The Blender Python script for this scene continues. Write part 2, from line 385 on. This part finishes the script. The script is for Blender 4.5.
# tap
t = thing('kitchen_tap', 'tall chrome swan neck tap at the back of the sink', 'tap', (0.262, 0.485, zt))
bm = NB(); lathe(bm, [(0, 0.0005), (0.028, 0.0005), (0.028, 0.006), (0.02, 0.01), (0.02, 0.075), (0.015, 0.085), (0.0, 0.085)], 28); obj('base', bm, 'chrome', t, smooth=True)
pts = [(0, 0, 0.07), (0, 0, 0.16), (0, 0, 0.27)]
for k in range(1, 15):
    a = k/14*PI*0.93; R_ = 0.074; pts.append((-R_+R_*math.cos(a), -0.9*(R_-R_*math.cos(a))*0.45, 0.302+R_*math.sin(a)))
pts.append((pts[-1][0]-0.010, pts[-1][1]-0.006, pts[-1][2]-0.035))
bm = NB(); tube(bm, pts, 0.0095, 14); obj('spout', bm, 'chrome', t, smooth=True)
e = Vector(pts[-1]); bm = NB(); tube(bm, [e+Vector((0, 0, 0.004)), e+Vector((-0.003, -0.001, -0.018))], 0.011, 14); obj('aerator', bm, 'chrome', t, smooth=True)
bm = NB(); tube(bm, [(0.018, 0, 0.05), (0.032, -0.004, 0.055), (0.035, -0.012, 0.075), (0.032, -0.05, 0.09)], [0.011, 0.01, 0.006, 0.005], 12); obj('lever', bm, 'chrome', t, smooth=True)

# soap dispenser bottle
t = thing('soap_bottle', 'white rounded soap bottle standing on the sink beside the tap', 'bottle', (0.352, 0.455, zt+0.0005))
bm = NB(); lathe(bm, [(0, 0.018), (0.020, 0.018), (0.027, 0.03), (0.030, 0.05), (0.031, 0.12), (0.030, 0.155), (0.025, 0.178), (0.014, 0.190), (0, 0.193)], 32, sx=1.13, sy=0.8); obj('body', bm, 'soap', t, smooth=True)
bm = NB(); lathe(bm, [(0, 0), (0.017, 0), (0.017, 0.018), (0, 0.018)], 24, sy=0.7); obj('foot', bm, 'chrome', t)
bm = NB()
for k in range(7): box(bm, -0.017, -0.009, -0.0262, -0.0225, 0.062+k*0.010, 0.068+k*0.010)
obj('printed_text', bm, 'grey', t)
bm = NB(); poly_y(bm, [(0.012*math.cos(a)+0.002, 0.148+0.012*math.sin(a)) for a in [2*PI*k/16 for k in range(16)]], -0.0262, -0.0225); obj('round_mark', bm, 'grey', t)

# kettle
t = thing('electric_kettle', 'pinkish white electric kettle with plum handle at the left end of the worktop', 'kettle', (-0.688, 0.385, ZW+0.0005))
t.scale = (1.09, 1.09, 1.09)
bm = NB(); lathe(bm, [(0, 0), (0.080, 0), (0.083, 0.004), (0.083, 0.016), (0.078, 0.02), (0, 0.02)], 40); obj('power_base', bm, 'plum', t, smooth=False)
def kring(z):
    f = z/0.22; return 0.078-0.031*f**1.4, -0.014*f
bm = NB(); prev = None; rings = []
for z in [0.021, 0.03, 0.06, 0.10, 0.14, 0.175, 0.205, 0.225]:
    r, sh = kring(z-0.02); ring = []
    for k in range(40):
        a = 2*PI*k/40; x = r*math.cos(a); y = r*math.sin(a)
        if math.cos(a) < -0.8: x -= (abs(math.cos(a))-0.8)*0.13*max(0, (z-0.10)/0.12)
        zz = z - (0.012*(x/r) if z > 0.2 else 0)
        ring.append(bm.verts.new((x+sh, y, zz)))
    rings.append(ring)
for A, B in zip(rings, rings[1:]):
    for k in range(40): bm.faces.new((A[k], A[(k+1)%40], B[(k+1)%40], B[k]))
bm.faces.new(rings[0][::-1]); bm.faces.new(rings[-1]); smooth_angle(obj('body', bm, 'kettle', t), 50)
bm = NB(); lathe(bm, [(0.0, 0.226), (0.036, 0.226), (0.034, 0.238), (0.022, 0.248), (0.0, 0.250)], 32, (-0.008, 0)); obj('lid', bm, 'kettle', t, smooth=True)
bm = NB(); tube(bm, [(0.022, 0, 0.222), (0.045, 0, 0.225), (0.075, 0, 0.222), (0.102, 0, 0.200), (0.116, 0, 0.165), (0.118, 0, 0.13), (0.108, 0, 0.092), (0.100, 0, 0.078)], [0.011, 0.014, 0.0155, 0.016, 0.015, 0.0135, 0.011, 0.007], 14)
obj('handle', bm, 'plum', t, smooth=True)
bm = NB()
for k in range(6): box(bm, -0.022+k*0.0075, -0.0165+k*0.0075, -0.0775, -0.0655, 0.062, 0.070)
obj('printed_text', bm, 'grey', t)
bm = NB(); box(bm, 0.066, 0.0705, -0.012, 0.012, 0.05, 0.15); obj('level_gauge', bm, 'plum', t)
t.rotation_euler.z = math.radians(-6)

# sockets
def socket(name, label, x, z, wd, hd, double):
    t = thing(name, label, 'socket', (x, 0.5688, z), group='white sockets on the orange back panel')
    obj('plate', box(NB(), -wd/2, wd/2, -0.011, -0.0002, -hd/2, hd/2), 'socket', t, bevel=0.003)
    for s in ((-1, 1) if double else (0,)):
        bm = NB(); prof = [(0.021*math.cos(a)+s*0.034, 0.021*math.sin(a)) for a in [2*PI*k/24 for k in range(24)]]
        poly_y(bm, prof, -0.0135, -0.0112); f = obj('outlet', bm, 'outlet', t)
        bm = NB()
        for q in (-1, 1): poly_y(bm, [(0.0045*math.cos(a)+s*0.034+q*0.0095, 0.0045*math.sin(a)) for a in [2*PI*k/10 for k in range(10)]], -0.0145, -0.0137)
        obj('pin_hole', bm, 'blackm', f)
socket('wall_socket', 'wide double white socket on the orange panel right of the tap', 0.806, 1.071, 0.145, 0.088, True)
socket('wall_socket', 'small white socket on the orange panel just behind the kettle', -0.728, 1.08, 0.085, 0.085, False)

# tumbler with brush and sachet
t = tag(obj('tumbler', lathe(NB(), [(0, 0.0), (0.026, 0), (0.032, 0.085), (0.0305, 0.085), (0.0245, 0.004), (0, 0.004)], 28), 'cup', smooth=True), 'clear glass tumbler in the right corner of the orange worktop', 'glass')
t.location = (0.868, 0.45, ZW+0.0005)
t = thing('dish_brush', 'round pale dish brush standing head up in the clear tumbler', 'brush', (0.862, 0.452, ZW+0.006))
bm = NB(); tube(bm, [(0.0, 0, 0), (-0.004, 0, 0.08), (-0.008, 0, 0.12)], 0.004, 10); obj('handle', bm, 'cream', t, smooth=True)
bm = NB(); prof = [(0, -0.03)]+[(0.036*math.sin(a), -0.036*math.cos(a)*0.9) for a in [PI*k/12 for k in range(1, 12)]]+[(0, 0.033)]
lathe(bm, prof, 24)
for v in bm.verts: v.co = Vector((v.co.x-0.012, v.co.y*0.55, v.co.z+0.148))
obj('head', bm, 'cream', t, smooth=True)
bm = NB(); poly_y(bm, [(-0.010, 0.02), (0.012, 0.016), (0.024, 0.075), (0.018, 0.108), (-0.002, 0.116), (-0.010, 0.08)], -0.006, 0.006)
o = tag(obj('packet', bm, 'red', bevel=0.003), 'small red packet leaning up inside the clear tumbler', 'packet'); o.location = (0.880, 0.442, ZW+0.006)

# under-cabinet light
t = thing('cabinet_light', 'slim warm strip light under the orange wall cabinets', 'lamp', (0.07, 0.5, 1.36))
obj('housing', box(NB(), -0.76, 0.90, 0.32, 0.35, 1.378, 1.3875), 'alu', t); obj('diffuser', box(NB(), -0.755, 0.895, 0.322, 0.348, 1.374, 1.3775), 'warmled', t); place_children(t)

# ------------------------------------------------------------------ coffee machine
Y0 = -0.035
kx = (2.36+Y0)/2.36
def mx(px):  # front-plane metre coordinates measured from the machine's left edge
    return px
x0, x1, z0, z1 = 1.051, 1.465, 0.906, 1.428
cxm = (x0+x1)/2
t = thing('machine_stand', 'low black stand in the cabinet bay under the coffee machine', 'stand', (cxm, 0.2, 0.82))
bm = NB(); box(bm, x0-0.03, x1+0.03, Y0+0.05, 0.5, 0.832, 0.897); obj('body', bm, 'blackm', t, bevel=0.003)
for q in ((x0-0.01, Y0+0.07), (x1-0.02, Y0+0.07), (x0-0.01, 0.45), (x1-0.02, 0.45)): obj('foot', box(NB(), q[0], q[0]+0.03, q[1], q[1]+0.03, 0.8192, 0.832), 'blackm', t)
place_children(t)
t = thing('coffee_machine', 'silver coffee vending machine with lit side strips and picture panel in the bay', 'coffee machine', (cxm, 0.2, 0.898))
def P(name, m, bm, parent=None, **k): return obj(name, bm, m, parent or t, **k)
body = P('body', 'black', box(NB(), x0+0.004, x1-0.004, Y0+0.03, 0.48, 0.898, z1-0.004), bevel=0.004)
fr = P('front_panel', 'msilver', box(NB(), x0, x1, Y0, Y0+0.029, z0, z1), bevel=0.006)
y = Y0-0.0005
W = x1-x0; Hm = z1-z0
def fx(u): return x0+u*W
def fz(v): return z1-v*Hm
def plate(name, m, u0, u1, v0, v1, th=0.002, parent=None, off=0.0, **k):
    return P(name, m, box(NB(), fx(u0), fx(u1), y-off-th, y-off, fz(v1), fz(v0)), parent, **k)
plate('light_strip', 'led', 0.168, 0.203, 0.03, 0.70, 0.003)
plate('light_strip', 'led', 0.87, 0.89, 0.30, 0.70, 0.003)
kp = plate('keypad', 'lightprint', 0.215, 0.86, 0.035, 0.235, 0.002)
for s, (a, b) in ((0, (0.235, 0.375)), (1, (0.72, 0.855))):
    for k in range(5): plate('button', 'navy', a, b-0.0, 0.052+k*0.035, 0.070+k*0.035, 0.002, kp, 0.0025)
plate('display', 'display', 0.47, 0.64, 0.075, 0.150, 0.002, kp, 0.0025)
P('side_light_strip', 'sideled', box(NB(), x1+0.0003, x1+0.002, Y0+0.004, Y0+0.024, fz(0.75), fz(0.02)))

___

**YOUR GOAL**.
Write out every line of the preceding listing that contains "from".

**WRITTEN ANSWER**.
The Blender Python script for this scene continues. Write part 2, from line 385 on. This part finishes the script. The script is for Blender 4.5.
def mx(px):  # front-plane metre coordinates measured from the machine's left edge